## What is expected
Print the full listing exactly.

## Material provided

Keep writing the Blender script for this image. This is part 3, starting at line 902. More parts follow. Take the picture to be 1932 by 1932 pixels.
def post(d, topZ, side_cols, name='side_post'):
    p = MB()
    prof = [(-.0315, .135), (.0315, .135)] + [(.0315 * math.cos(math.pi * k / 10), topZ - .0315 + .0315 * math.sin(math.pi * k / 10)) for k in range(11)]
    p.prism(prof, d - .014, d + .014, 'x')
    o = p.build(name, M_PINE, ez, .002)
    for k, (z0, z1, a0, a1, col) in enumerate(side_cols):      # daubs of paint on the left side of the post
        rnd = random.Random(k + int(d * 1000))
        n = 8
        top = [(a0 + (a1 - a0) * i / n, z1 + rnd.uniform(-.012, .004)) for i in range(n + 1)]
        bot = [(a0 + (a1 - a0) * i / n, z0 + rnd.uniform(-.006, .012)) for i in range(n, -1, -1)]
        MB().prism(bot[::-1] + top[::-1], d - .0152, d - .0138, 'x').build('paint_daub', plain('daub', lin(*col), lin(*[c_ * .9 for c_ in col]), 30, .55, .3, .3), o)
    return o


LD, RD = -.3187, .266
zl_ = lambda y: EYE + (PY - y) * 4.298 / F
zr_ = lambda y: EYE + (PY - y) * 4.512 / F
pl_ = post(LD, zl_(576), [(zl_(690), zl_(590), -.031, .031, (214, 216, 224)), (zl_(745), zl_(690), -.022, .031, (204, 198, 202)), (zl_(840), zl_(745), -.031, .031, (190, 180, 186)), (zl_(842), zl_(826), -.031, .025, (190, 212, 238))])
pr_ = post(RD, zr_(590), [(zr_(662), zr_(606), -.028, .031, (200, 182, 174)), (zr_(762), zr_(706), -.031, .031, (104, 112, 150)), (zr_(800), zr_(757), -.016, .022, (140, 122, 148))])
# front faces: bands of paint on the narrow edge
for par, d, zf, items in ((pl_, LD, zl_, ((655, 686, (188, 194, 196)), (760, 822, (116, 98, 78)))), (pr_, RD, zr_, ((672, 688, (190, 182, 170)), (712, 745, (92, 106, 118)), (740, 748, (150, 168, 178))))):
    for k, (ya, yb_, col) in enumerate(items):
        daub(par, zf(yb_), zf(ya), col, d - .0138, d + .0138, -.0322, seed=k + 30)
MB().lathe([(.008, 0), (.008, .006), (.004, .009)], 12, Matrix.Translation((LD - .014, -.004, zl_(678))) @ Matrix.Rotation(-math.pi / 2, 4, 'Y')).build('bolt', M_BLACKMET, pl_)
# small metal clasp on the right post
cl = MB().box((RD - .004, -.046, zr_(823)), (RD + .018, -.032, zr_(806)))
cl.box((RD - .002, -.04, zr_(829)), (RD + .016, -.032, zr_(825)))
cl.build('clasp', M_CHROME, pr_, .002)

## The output
Keep writing the Blender script for this image. This is part 3, starting at line 902. More parts follow. Take the picture to be 1932 by 1932 pixels.
def post(d, topZ, side_cols, name='side_post'):
    p = MB()
    prof = [(-.0315, .135), (.0315, .135)] + [(.0315 * math.cos(math.pi * k / 10), topZ - .0315 + .0315 * math.sin(math.pi * k / 10)) for k in range(11)]
    p.prism(prof, d - .014, d + .014, 'x')
    o = p.build(name, M_PINE, ez, .002)
    for k, (z0, z1, a0, a1, col) in enumerate(side_cols):      # daubs of paint on the left side of the post
        rnd = random.Random(k + int(d * 1000))
        n = 8
        top = [(a0 + (a1 - a0) * i / n, z1 + rnd.uniform(-.012, .004)) for i in range(n + 1)]
        bot = [(a0 + (a1 - a0) * i / n, z0 + rnd.uniform(-.006, .012)) for i in range(n, -1, -1)]
        MB().prism(bot[::-1] + top[::-1], d - .0152, d - .0138, 'x').build('paint_daub', plain('daub', lin(*col), lin(*[c_ * .9 for c_ in col]), 30, .55, .3, .3), o)
    return o


LD, RD = -.3187, .266
zl_ = lambda y: EYE + (PY - y) * 4.298 / F
zr_ = lambda y: EYE + (PY - y) * 4.512 / F
pl_ = post(LD, zl_(576), [(zl_(690), zl_(590), -.031, .031, (214, 216, 224)), (zl_(745), zl_(690), -.022, .031, (204, 198, 202)), (zl_(840), zl_(745), -.031, .031, (190, 180, 186)), (zl_(842), zl_(826), -.031, .025, (190, 212, 238))])
pr_ = post(RD, zr_(590), [(zr_(662), zr_(606), -.028, .031, (200, 182, 174)), (zr_(762), zr_(706), -.031, .031, (104, 112, 150)), (zr_(800), zr_(757), -.016, .022, (140, 122, 148))])
# front faces: bands of paint on the narrow edge
for par, d, zf, items in ((pl_, LD, zl_, ((655, 686, (188, 194, 196)), (760, 822, (116, 98, 78)))), (pr_, RD, zr_, ((672, 688, (190, 182, 170)), (712, 745, (92, 106, 118)), (740, 748, (150, 168, 178))))):
    for k, (ya, yb_, col) in enumerate(items):
        daub(par, zf(yb_), zf(ya), col, d - .0138, d + .0138, -.0322, seed=k + 30)
MB().lathe([(.008, 0), (.008, .006), (.004, .009)], 12, Matrix.Translation((LD - .014, -.004, zl_(678))) @ Matrix.Rotation(-math.pi / 2, 4, 'Y')).build('bolt', M_BLACKMET, pl_)
# small metal clasp on the right post
cl = MB().box((RD - .004, -.046, zr_(823)), (RD + .018, -.032, zr_(806)))
cl.box((RD - .002, -.04, zr_(829)), (RD + .016, -.032, zr_(825)))
cl.build('clasp', M_CHROME, pr_, .002)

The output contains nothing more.